• Task description: Repeat exactly the lines running from the line that contains "lin(214, 202, 166))" to the line that contains "213)), 0.75, 0.2)"; include both ends and add nothing.

>> START Task material

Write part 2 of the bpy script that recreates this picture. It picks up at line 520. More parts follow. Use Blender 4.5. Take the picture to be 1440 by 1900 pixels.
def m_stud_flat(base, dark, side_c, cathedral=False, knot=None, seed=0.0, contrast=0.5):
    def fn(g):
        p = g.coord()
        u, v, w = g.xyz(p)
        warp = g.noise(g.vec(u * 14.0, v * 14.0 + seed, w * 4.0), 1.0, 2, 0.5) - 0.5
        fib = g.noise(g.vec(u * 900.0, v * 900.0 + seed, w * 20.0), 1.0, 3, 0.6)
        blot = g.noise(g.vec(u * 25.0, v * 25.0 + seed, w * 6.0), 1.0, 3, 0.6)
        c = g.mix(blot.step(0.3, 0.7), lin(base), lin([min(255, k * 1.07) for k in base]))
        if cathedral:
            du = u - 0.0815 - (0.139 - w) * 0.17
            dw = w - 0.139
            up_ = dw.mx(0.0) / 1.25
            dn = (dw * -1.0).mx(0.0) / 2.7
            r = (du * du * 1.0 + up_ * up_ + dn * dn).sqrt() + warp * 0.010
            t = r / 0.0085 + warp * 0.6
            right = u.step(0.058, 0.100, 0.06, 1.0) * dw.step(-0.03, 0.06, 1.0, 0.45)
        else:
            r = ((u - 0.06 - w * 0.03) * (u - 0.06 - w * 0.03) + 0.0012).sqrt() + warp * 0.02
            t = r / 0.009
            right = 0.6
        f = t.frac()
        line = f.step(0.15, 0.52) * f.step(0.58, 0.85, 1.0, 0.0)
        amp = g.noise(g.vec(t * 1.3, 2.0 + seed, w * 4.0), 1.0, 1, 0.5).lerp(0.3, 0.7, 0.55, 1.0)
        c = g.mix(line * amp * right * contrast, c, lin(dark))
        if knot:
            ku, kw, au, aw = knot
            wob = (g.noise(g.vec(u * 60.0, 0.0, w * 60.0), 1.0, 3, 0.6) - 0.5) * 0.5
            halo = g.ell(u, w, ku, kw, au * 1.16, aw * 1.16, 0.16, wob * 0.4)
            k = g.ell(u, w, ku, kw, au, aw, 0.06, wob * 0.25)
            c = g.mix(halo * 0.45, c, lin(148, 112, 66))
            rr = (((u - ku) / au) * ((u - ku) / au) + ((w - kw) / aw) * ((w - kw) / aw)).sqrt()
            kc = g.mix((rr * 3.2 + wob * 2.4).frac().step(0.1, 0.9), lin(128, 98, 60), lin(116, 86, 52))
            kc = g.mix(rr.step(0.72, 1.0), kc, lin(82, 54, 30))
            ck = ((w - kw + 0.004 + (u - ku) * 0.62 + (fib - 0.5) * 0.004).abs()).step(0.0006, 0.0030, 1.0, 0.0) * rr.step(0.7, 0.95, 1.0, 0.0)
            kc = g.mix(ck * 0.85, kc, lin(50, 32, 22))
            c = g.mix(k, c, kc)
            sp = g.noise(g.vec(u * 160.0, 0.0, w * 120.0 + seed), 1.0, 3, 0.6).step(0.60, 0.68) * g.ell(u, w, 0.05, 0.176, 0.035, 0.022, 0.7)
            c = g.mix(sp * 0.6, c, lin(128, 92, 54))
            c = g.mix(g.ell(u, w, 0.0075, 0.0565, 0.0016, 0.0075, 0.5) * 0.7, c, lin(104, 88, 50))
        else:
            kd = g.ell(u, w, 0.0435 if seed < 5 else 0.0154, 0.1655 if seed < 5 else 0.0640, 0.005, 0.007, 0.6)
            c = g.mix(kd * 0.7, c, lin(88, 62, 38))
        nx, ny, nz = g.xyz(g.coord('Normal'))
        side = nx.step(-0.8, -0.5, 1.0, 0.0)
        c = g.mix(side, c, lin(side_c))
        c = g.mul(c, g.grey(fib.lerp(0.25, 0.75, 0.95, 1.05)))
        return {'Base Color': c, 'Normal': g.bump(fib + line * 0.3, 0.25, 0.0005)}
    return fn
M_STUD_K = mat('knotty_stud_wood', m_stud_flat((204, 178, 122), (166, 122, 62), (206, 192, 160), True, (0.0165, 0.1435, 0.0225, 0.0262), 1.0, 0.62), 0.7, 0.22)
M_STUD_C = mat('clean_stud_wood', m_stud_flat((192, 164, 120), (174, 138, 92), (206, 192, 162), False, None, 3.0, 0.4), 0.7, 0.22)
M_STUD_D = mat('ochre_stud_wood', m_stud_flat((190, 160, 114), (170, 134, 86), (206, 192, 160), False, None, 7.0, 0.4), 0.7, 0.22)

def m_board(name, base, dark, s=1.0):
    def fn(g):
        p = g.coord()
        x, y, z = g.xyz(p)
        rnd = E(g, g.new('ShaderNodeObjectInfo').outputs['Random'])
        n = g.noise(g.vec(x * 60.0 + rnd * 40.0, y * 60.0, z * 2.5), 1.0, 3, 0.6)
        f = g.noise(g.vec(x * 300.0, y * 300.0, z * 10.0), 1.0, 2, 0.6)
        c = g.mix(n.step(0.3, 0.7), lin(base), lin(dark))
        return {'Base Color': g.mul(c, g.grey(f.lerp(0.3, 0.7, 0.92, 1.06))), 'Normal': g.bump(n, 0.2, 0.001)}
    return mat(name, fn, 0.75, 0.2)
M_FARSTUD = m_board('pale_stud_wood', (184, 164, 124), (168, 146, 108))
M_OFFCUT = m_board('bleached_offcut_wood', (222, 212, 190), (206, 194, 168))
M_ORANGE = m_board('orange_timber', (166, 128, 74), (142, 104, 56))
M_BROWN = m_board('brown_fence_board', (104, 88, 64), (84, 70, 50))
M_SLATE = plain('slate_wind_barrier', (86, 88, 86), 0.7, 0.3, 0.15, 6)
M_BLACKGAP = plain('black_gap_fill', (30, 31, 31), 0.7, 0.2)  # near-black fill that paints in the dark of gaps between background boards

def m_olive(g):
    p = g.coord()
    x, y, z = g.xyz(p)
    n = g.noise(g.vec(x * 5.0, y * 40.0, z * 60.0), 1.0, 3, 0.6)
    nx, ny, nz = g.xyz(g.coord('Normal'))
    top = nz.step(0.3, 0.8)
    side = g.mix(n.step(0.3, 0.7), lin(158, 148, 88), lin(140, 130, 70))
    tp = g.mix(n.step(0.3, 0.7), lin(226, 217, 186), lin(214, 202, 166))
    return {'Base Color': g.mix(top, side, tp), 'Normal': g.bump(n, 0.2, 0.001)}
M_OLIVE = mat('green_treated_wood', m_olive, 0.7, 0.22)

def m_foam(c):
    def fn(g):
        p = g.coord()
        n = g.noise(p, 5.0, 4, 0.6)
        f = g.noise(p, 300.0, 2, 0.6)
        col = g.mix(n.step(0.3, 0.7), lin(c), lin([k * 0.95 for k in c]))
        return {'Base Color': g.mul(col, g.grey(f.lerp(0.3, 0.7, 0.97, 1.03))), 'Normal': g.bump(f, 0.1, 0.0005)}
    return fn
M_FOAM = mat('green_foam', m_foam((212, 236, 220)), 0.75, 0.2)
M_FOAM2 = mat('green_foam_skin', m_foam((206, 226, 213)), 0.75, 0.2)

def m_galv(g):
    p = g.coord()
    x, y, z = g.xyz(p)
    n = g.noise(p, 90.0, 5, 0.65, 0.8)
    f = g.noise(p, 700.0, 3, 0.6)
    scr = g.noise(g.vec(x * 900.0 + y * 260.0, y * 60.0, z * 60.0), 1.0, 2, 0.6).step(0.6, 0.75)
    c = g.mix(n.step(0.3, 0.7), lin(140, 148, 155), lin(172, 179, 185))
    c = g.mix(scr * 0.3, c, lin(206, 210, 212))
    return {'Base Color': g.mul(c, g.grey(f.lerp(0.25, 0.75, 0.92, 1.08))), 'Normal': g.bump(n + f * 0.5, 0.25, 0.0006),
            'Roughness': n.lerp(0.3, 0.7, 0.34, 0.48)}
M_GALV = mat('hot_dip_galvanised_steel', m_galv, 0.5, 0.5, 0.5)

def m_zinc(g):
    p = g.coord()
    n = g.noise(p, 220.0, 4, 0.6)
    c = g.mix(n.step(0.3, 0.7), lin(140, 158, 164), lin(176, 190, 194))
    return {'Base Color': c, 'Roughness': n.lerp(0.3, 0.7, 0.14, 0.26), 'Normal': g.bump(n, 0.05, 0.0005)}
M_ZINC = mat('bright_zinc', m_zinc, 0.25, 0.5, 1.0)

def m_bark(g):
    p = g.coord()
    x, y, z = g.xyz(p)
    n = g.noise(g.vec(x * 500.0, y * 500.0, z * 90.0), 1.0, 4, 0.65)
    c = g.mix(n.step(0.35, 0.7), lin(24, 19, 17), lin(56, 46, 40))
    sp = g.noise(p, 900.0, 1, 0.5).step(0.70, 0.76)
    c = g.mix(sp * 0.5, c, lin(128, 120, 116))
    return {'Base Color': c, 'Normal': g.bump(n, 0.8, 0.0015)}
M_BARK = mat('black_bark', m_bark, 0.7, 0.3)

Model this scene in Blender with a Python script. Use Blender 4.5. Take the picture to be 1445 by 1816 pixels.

>> END Task material

• Correct answer:
    tp = g.mix(n.step(0.3, 0.7), lin(226, 217, 186), lin(214, 202, 166))
    return {'Base Color': g.mix(top, side, tp), 'Normal': g.bump(n, 0.2, 0.001)}
M_OLIVE = mat('green_treated_wood', m_olive, 0.7, 0.22)

def m_foam(c):
    def fn(g):
        p = g.coord()
        n = g.noise(p, 5.0, 4, 0.6)
        f = g.noise(p, 300.0, 2, 0.6)
        col = g.mix(n.step(0.3, 0.7), lin(c), lin([k * 0.95 for k in c]))
        return {'Base Color': g.mul(col, g.grey(f.lerp(0.3, 0.7, 0.97, 1.03))), 'Normal': g.bump(f, 0.1, 0.0005)}
    return fn
M_FOAM = mat('green_foam', m_foam((212, 236, 220)), 0.75, 0.2)
M_FOAM2 = mat('green_foam_skin', m_foam((206, 226, 213)), 0.75, 0.2)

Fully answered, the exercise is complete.